● **STATED EXERCISE**:
Give back, unchanged, the line with "Keep writing the", the line with "tag(h.build('soil_grains', M['wood'], pot_root), kind='stuff')", and every line between them, and no other line.

START

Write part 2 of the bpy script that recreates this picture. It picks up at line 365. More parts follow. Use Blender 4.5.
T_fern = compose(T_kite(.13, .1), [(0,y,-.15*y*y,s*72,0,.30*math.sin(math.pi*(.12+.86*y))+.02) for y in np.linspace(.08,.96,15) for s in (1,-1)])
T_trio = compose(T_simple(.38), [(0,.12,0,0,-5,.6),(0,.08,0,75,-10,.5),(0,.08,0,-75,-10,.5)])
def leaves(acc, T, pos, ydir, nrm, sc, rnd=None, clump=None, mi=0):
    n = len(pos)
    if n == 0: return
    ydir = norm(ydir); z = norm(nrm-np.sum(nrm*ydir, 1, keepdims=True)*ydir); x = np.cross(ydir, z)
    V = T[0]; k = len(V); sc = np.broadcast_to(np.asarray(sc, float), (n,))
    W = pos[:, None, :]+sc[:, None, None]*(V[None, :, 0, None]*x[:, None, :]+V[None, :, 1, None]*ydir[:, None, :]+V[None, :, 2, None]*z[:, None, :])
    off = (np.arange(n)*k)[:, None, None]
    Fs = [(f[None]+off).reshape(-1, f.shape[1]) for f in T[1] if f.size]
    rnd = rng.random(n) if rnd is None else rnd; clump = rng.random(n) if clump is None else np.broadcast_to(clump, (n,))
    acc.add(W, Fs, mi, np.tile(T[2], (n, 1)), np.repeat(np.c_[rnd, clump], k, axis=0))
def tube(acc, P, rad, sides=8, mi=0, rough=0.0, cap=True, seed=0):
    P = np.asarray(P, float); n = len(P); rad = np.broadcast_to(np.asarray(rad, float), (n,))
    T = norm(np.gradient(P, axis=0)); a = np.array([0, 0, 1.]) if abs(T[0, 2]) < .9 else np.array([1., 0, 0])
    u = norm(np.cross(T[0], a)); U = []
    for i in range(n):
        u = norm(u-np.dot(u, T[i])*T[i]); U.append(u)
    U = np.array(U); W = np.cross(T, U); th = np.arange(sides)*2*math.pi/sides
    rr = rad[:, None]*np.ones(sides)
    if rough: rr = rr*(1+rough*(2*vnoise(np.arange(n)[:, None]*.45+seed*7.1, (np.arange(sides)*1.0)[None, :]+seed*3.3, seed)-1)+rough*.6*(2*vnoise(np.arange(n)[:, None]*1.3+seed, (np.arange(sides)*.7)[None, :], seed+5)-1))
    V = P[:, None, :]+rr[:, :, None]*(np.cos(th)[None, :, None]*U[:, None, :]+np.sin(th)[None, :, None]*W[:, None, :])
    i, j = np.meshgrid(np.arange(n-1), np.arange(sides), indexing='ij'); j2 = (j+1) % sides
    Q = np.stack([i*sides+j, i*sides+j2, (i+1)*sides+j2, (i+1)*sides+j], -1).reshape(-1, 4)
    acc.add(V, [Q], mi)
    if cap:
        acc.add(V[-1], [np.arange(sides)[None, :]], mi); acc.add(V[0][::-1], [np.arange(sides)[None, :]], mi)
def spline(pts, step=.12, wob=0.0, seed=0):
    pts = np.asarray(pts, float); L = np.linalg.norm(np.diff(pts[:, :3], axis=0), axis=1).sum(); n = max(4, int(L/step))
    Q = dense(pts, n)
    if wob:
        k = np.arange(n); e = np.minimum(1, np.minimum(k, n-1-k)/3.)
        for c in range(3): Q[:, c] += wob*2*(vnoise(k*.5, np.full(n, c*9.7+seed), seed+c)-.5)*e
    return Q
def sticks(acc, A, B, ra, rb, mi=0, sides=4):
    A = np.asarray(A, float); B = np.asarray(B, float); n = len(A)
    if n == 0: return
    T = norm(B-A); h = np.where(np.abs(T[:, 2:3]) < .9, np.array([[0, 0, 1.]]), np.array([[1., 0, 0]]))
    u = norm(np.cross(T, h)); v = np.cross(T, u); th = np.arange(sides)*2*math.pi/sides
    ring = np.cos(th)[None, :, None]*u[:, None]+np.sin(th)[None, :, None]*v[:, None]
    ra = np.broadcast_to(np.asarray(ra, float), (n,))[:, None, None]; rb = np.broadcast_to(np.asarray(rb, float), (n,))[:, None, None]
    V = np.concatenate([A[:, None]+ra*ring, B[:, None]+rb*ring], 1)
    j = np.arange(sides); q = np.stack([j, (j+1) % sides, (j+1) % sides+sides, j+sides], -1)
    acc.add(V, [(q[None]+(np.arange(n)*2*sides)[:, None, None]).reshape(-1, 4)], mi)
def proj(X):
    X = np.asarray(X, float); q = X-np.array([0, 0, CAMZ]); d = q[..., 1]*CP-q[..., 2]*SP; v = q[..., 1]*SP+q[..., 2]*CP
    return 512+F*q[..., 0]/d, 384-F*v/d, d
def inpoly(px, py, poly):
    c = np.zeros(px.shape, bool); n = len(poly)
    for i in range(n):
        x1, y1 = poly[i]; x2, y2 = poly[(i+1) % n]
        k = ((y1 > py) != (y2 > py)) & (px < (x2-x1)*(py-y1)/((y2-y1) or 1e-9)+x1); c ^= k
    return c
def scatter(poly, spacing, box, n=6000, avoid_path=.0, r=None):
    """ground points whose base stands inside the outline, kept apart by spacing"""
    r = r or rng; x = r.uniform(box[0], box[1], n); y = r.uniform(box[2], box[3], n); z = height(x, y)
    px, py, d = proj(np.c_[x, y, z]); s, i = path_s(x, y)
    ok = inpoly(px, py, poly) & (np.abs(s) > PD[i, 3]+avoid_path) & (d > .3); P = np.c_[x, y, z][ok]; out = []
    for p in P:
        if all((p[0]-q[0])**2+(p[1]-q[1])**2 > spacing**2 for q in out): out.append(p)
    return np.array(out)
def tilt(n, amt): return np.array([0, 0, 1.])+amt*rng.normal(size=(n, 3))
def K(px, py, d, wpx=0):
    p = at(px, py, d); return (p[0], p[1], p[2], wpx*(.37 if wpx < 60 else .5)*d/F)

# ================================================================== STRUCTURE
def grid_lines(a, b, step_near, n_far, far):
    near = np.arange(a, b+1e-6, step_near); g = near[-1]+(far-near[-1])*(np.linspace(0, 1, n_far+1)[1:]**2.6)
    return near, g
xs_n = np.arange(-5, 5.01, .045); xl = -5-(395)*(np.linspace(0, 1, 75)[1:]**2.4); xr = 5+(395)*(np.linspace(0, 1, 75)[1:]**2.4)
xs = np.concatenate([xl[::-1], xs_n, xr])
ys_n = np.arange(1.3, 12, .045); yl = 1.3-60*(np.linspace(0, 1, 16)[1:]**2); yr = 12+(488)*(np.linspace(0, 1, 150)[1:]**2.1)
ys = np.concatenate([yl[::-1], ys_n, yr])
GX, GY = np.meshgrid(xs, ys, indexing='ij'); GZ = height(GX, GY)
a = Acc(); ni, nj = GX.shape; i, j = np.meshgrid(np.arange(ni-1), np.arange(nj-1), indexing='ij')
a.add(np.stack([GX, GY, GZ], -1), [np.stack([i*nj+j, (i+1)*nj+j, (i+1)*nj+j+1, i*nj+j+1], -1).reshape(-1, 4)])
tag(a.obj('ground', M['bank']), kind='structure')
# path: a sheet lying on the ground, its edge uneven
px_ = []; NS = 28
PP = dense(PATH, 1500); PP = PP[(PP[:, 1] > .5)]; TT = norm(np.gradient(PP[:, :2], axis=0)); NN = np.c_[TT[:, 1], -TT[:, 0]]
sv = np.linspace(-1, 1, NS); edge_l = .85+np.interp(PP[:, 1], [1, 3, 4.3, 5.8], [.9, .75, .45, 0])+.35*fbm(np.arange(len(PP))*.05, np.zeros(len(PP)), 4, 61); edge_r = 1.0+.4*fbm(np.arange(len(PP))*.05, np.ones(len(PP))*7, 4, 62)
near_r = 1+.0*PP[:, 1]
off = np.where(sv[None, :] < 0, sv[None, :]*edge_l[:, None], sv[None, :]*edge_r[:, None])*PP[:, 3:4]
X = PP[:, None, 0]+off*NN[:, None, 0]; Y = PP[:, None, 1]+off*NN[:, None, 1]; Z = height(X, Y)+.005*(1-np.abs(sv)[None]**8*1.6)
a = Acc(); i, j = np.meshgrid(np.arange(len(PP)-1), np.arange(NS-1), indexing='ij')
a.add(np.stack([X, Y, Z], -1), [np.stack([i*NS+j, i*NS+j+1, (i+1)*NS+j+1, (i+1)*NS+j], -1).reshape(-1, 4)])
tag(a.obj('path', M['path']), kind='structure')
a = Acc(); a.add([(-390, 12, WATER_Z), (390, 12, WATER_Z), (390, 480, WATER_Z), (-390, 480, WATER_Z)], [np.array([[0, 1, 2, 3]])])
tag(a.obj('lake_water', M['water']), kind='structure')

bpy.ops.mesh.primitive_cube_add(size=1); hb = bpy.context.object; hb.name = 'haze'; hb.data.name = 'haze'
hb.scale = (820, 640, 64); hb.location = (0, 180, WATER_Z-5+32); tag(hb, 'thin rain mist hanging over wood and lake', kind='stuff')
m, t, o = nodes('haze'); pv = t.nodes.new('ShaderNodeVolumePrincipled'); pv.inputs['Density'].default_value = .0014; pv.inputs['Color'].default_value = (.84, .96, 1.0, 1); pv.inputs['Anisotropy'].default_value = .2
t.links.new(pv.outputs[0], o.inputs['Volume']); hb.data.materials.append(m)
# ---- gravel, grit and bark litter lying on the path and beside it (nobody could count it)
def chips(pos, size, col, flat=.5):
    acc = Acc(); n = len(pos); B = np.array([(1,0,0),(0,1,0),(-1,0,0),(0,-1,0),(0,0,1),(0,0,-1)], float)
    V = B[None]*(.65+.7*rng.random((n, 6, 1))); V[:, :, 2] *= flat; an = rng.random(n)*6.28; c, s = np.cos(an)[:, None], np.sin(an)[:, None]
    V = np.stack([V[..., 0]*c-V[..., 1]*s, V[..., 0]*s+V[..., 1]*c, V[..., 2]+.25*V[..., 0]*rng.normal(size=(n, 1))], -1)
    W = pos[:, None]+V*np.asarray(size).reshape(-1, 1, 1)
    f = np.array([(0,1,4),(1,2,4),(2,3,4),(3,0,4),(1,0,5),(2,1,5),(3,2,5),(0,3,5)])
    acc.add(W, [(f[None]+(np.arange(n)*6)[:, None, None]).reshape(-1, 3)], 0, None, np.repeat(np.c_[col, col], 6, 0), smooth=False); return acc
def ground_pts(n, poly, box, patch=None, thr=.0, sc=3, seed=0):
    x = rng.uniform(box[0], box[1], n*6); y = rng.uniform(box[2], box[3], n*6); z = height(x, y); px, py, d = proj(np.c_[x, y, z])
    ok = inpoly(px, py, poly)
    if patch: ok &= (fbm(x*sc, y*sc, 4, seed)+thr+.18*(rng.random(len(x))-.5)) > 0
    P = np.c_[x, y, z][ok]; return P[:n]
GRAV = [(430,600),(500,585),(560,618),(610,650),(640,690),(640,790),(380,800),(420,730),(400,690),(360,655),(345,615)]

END
START

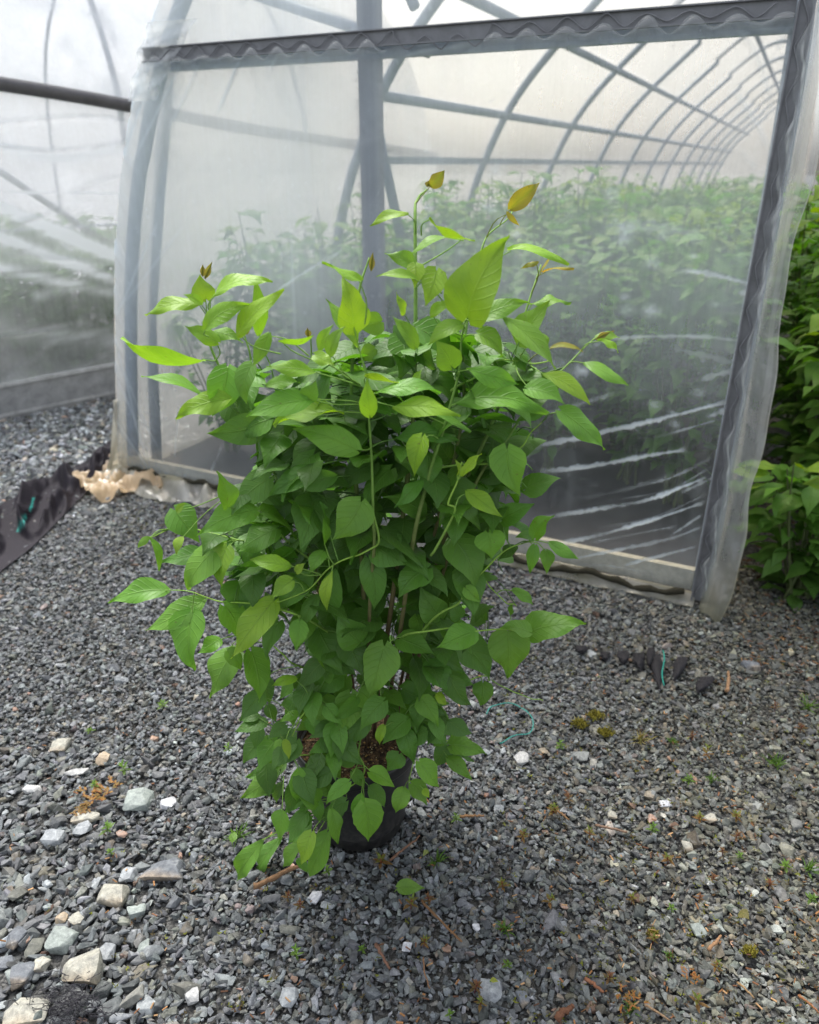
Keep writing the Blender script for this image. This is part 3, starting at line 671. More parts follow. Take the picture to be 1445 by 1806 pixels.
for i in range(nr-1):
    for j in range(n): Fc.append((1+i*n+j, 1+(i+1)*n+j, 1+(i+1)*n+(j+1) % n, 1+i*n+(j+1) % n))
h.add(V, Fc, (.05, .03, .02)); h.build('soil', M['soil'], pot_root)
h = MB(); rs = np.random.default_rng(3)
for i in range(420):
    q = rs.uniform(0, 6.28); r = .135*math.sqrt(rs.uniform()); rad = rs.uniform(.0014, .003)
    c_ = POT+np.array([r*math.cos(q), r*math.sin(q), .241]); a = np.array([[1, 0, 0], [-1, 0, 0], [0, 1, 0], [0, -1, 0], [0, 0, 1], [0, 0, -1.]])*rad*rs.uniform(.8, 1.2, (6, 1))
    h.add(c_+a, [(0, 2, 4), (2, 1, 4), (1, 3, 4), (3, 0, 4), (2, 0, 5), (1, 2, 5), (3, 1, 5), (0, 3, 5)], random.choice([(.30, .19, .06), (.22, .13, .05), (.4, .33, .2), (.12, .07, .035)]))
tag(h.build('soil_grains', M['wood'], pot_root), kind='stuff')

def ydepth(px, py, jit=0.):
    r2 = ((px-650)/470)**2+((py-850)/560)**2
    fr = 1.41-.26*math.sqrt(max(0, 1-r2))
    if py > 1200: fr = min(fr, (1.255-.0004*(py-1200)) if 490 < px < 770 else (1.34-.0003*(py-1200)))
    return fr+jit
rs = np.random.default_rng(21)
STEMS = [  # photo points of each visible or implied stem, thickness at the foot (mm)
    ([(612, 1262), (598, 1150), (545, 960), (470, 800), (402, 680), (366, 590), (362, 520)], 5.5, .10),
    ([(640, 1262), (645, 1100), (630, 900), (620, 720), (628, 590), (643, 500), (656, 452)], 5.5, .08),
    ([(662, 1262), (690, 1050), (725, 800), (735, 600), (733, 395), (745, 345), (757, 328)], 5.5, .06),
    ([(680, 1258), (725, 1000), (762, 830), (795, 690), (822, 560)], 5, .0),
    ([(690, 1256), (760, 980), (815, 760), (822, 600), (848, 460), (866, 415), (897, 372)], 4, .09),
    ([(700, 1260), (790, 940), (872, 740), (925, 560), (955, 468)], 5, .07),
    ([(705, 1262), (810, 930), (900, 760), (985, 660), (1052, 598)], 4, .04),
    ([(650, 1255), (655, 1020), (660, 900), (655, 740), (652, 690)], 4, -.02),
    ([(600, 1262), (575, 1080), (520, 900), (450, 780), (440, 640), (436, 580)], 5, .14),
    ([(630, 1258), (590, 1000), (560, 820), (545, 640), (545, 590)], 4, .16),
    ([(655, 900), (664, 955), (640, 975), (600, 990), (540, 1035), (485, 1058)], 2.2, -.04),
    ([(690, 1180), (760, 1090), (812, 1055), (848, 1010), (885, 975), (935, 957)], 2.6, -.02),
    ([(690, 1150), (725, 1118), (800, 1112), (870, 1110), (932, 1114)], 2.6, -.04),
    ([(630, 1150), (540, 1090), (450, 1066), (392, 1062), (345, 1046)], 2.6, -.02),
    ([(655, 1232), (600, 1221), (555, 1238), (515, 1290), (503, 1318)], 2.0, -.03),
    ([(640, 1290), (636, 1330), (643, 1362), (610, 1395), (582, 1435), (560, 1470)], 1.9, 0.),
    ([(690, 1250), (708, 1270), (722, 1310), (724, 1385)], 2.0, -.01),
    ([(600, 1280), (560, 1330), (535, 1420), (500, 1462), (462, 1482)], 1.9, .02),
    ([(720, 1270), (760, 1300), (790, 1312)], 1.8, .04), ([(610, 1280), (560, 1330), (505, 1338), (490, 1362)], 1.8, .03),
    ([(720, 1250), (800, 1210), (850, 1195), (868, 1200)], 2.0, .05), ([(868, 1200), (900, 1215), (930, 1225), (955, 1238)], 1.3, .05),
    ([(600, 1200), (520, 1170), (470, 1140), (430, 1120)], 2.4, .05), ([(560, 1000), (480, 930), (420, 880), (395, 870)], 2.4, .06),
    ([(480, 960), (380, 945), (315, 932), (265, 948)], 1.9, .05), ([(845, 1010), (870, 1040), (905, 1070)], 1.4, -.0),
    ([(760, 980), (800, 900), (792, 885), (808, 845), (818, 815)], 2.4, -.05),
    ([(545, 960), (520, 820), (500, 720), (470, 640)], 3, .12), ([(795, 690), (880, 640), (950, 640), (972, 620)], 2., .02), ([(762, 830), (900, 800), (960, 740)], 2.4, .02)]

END

● **ANSWER TO THE TASK**:
Keep writing the Blender script for this image. This is part 3, starting at line 671. More parts follow. Take the picture to be 1445 by 1806 pixels.
for i in range(nr-1):
    for j in range(n): Fc.append((1+i*n+j, 1+(i+1)*n+j, 1+(i+1)*n+(j+1) % n, 1+i*n+(j+1) % n))
h.add(V, Fc, (.05, .03, .02)); h.build('soil', M['soil'], pot_root)
h = MB(); rs = np.random.default_rng(3)
for i in range(420):
    q = rs.uniform(0, 6.28); r = .135*math.sqrt(rs.uniform()); rad = rs.uniform(.0014, .003)
    c_ = POT+np.array([r*math.cos(q), r*math.sin(q), .241]); a = np.array([[1, 0, 0], [-1, 0, 0], [0, 1, 0], [0, -1, 0], [0, 0, 1], [0, 0, -1.]])*rad*rs.uniform(.8, 1.2, (6, 1))
    h.add(c_+a, [(0, 2, 4), (2, 1, 4), (1, 3, 4), (3, 0, 4), (2, 0, 5), (1, 2, 5), (3, 1, 5), (0, 3, 5)], random.choice([(.30, .19, .06), (.22, .13, .05), (.4, .33, .2), (.12, .07, .035)]))
tag(h.build('soil_grains', M['wood'], pot_root), kind='stuff')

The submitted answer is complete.